Your instructions → Print the lines beginning with the one that contains "Generate a Blender" and ending with the one that contains "PI = math.pi", exactly, both included, and no other lines.

----- Raw records

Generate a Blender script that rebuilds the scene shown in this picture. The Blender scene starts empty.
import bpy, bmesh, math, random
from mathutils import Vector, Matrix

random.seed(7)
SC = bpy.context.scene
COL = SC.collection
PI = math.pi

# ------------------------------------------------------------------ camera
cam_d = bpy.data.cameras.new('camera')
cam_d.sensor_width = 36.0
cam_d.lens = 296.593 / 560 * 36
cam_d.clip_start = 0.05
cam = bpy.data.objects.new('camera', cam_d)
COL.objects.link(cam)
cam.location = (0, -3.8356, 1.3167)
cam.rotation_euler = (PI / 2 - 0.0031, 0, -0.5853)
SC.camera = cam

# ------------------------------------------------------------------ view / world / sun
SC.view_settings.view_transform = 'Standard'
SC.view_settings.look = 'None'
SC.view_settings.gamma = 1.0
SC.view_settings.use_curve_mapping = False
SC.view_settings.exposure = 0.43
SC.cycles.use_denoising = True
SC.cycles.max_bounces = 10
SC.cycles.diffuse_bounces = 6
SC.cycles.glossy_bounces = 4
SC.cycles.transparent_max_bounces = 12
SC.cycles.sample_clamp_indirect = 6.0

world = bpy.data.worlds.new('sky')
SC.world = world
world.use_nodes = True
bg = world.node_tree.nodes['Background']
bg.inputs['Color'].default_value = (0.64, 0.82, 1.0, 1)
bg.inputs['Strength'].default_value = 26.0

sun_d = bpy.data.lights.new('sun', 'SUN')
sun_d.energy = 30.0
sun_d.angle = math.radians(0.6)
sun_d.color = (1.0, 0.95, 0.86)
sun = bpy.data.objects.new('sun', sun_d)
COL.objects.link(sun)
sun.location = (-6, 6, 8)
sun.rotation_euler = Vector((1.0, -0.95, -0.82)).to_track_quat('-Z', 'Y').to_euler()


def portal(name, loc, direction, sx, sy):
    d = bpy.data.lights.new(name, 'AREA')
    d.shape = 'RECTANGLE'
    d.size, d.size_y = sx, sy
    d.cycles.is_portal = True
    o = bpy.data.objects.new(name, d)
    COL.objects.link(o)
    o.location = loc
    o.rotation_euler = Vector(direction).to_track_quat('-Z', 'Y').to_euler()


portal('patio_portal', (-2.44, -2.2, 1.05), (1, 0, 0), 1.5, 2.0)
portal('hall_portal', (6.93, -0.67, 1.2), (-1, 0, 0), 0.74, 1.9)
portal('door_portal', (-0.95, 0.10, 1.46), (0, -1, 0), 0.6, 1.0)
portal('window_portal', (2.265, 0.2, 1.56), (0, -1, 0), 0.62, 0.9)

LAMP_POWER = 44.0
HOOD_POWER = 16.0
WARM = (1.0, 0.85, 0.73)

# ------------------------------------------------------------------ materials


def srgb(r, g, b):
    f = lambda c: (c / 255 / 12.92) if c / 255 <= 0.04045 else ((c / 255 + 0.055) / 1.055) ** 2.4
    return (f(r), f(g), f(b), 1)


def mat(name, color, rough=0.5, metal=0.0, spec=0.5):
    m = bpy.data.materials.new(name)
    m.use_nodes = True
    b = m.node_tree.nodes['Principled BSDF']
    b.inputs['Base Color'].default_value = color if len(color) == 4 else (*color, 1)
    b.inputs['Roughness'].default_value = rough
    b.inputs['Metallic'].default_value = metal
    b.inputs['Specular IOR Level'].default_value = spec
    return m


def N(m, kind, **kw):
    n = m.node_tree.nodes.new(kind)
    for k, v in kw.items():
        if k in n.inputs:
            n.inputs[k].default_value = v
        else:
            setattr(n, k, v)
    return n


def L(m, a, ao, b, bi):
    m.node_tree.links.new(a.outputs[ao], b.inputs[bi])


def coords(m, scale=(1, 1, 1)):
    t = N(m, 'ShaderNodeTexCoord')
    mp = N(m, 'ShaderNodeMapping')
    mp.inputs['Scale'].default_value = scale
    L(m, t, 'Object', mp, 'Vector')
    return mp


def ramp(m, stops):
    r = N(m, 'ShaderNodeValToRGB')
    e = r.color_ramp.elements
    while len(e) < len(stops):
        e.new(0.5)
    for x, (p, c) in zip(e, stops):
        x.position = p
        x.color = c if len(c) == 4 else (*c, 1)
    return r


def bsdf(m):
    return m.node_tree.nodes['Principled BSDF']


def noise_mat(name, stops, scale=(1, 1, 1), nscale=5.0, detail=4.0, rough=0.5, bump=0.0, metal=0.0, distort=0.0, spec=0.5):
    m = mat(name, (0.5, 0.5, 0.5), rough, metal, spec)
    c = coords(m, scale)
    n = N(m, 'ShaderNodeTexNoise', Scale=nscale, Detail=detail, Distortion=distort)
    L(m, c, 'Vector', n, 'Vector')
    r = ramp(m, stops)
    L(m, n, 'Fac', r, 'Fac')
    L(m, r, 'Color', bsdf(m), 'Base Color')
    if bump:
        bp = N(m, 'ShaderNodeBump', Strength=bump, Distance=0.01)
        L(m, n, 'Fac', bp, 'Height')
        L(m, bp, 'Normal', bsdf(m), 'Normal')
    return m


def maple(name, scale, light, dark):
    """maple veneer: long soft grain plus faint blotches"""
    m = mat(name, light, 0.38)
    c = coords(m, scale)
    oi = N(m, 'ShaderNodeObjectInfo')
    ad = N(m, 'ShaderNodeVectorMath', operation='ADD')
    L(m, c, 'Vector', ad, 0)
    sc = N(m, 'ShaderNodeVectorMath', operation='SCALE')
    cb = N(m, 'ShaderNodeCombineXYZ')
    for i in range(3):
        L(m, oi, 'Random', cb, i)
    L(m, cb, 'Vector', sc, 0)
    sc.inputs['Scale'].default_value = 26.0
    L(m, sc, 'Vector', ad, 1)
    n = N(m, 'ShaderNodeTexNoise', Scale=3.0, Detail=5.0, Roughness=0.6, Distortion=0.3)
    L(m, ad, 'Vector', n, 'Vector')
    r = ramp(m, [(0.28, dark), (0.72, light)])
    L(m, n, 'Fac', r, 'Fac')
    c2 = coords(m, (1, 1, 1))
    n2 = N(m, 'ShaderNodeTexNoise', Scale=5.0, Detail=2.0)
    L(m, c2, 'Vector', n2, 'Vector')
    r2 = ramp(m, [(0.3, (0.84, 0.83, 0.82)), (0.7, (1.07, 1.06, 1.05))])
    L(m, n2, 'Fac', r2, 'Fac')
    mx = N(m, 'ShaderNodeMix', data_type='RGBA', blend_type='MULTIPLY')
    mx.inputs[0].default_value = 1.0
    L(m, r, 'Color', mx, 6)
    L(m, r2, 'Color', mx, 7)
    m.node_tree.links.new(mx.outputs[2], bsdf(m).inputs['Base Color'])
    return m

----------
----- Raw records

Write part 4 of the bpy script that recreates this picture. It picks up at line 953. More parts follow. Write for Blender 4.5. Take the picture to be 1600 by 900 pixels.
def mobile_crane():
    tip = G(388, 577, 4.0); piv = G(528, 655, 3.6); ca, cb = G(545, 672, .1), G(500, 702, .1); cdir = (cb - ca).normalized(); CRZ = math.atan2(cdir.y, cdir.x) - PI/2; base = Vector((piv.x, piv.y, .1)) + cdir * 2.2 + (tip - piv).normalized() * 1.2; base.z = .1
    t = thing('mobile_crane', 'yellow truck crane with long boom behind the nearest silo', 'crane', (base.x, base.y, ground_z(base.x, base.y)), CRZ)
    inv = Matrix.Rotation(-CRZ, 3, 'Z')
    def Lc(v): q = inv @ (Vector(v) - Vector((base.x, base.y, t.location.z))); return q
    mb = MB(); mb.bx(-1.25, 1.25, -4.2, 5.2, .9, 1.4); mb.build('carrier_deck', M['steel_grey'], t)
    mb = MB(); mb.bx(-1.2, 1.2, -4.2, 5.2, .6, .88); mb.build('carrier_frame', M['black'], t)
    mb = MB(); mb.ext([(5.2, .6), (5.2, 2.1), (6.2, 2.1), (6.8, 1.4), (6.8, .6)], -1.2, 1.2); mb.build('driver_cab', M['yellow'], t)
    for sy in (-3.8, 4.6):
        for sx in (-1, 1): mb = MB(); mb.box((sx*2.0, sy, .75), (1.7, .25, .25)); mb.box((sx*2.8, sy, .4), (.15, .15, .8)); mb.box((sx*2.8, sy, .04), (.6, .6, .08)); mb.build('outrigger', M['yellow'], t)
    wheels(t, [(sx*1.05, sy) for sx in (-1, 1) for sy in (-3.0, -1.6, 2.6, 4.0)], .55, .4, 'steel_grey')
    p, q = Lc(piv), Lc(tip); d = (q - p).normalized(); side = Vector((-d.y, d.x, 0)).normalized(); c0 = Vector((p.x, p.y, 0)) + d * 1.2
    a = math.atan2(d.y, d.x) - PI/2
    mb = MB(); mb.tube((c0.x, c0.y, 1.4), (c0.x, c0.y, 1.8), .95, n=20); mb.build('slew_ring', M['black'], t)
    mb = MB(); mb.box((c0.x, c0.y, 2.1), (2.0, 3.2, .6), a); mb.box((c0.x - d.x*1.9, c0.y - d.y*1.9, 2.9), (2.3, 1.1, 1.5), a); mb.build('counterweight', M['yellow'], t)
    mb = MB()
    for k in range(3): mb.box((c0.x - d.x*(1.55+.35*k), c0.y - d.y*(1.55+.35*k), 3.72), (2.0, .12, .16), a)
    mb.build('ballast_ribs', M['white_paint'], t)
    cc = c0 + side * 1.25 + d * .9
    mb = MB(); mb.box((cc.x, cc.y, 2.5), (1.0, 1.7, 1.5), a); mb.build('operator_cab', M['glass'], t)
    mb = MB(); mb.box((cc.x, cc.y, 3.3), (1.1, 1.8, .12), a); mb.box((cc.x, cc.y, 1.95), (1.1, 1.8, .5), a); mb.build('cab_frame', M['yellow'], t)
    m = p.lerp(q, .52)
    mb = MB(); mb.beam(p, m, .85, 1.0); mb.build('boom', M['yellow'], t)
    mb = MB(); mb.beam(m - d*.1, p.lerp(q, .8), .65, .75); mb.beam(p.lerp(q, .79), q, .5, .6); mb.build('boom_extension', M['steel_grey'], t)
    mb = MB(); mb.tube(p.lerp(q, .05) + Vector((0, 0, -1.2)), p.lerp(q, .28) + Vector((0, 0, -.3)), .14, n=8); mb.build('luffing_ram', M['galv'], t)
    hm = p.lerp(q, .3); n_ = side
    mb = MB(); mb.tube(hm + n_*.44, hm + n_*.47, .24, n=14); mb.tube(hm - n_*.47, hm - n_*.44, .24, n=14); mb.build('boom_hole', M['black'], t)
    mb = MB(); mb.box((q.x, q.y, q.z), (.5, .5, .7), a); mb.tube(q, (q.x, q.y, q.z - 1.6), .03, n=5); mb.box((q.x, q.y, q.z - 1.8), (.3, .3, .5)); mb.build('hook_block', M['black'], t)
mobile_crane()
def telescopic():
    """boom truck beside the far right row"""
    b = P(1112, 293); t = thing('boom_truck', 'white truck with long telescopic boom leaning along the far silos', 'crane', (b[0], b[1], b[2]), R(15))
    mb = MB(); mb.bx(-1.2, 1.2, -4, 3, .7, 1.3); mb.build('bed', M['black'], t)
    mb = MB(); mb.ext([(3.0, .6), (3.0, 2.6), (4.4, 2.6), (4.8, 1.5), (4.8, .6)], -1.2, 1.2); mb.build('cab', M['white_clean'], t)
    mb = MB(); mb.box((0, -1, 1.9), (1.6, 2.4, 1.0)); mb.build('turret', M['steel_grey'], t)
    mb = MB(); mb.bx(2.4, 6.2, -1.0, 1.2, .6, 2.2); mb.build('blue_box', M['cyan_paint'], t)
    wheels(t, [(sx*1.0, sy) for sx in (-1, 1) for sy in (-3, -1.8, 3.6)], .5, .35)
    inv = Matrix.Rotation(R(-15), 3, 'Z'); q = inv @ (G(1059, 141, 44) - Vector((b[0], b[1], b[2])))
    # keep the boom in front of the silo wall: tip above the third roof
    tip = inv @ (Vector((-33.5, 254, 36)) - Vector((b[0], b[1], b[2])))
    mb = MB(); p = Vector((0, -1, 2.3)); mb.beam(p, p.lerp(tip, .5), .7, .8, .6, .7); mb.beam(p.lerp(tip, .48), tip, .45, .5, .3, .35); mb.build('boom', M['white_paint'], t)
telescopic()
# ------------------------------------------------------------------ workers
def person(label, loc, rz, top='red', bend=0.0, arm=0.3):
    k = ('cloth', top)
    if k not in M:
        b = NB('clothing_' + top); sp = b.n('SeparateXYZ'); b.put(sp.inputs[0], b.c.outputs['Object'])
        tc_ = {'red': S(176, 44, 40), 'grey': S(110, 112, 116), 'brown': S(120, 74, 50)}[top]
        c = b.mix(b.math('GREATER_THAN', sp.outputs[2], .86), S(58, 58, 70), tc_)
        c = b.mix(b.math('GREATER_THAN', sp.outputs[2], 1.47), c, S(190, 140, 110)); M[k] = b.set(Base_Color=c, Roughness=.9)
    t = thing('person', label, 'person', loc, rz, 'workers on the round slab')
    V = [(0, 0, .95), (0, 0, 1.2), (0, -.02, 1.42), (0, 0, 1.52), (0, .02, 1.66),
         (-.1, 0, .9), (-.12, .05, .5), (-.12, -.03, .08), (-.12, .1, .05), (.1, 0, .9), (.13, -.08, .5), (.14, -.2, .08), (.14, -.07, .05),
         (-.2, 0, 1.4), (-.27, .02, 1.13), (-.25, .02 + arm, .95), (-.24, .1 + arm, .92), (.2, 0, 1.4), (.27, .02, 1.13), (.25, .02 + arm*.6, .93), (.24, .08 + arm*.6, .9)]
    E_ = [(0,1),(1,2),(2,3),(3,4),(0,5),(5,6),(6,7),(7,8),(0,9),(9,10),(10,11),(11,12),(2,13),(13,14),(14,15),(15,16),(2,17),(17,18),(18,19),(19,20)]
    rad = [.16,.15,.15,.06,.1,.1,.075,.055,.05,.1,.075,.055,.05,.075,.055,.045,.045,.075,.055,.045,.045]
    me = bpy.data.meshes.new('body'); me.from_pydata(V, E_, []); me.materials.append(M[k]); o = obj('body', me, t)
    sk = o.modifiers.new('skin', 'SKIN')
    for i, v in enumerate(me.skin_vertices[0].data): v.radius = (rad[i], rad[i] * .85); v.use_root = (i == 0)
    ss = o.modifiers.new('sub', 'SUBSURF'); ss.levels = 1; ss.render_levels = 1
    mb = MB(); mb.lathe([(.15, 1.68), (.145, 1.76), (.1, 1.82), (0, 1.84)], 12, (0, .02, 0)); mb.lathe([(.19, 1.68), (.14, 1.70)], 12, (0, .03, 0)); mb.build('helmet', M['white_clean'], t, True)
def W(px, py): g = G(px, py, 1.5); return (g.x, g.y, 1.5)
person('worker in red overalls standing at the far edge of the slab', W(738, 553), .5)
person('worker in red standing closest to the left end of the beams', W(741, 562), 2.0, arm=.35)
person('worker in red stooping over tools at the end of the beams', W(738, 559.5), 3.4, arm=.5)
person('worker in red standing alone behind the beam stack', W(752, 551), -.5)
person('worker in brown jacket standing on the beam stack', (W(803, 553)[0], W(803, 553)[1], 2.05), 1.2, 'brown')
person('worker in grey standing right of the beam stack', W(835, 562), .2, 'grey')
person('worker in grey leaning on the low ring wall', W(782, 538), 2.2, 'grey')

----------

Answer for this exercise →
Generate a Blender script that rebuilds the scene shown in this picture. The Blender scene starts empty.
import bpy, bmesh, math, random
from mathutils import Vector, Matrix

random.seed(7)
SC = bpy.context.scene
COL = SC.collection
PI = math.pi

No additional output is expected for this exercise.